Conformal Newton-Hooke algebras, Niederer's transformation and Pais-Uhlenbeck oscillator

TL;DR

This paper constructs dynamical systems invariant under l-conformal Newton-Hooke algebras using nonlinear realizations, explores their relation to Galilean symmetries, and develops Niederer's transformation, including an application to the Pais-Uhlenbeck oscillator.

Contribution

It introduces a method to build invariant systems under l-conformal Newton-Hooke algebras and extends Niederer's transformation to relate these systems to Galilei-invariant ones, including an application to Pais-Uhlenbeck oscillators.

Findings

Constructed invariant dynamical systems using nonlinear realizations.

Derived generalized Niederer's transformations relating different symmetry-invariant systems.
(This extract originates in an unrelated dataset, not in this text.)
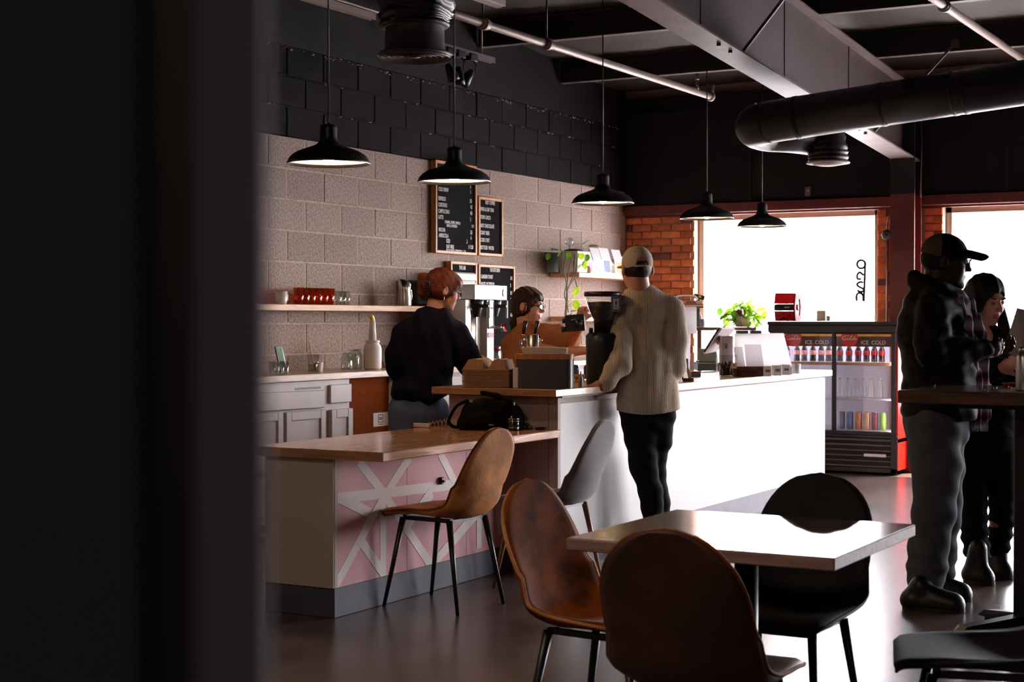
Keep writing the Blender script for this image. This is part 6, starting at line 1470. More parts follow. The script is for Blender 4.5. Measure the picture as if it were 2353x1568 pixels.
for k, px in enumerate((1763, 1786, 1806)):
    p = at(px, 866 - k * 2, d6 + 0.15 * k); p.z = ZC; kk6 = (d6 + 0.15 * k) / FP
    t = thing('small_carton', ['white snack carton nearest the long brown box', 'white snack carton in the middle of three', 'white snack carton farthest from the long brown box'][k], 'box', tuple(p), R(YAW), 'white snack cartons')
    b = MB(); b.box((-10 * kk6, -0.02, 0), (9 * kk6, 0.05, 24 * kk6), 0.002); part('carton', b, M['white'], t)
    b = MB(); b.box((-5 * kk6, -0.0208, 10 * kk6), (5 * kk6, -0.0198, 16 * kk6)); part('carton_print', b, M['alu'], t)
p = at(1828, 858, 11.6); p.z = ZC
b = MB(); vessel(b, [(0.03, 0), (0.034, 0.01), (0.037, 0.07)], 0.003); solo('cup', b, M['ceramic'], 'white cup at the sloping end of the counter screen', 'cup', tuple(p))
# bottles behind the grinder, low crate
p = at(1336, 838, 9.9)
for k, dx in enumerate((-0.03, 0.03)):
    b = MB(); b.lathe([(0, 0), (0.026, 0), (0.027, 0.07), (0.022, 0.085), (0, 0.09)], 16, cap=False); solo('syrup_jar', b, mat('blue_glass%d' % k, srgb(30, 52, 78), 0.12, coat=0.5), ['dark blue glass jar left of its twin behind the charcoal bin', 'dark blue glass jar touching the grinder'][k], 'jar', (p.x + dx, p.y + dx, ZA + 0.0), 0, 'dark blue jars')
p = at(1332, 880, 9.4)
t = thing('wood_tray', 'small wooden tray beside the foot of the grinder', 'tray', (p.x, p.y, ZA), R(YAW))
b = MB(); b.box((-0.03, 0, 0.0), (0.03, 0.05, 0.012), 0.002); b.box((-0.03, 0, 0.03), (0.03, 0.05, 0.045), 0.002); b.box((-0.03, 0.04, 0.0), (0.03, 0.05, 0.045)); part('tray_frame', b, M['frame_wood'], t)

# ---- on the tall table
ZT = 1.051
p = onZ(2341, 898, ZT)
t = thing('steel_bottle', 'brushed steel bottle on the tall bar table', 'bottle', (p.x + 0.02, p.y + 0.02, ZT)); kk = 6.8 / FP
b = MB(); b.lathe([(0, 0), (0.036, 0), (0.037, 0.004), (0.037, 0.135), (0.030, 0.155), (0.026, 0.16)], 26, cap=False); part('bottle_body', b, M['steel'], t)
b = MB(); b.lathe([(0.027, 0.158), (0.027, 0.18), (0.02, 0.185), (0, 0.185)], 22); part('cap', b, M['steel'], t)
p = onZ(2322, 889, ZT)
t = thing('bead_tray', 'small red dish of beads on the tall bar table', 'dish', (p.x, p.y, ZT))
b = MB(); b.lathe([(0, 0.0), (0.03, 0), (0.04, 0.018), (0.036, 0.018), (0, 0.006)], 22, cap=False); part('dish', b, M['red_dark'], t)
b = MB()
for k in range(12): b.ball((0.022 * math.cos(k * 2.4) * (k % 4) / 4, 0.022 * math.sin(k * 2.4) * (k % 4) / 4, 0.014), 0.005, 6, 5)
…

Developed an analogue of Niederer's transformation for the Pais-Uhlenbeck oscillator.

Abstract

Dynamical systems invariant under the action of the l-conformal Newton-Hooke algebras are constructed by the method of nonlinear realizations. The relevant first order Lagrangians together with the corresponding Hamiltonians are found. The relation to the Galajinsky and Masterov [Phys. Lett. B 723 (2013) 190] approach as well as the higher derivatives formulation is discussed. The generalized Niederer's transformation are presented which relate the systems under consideration to those invariant under the action of the l-conformal Galilei algebra [Nucl. Phys. B 876 (2013) 309]. As a nice application of these results an analogue of Niederer's transformation, on the Hamiltonian level, for the Pais-Uhlenbeck oscillator is constructed.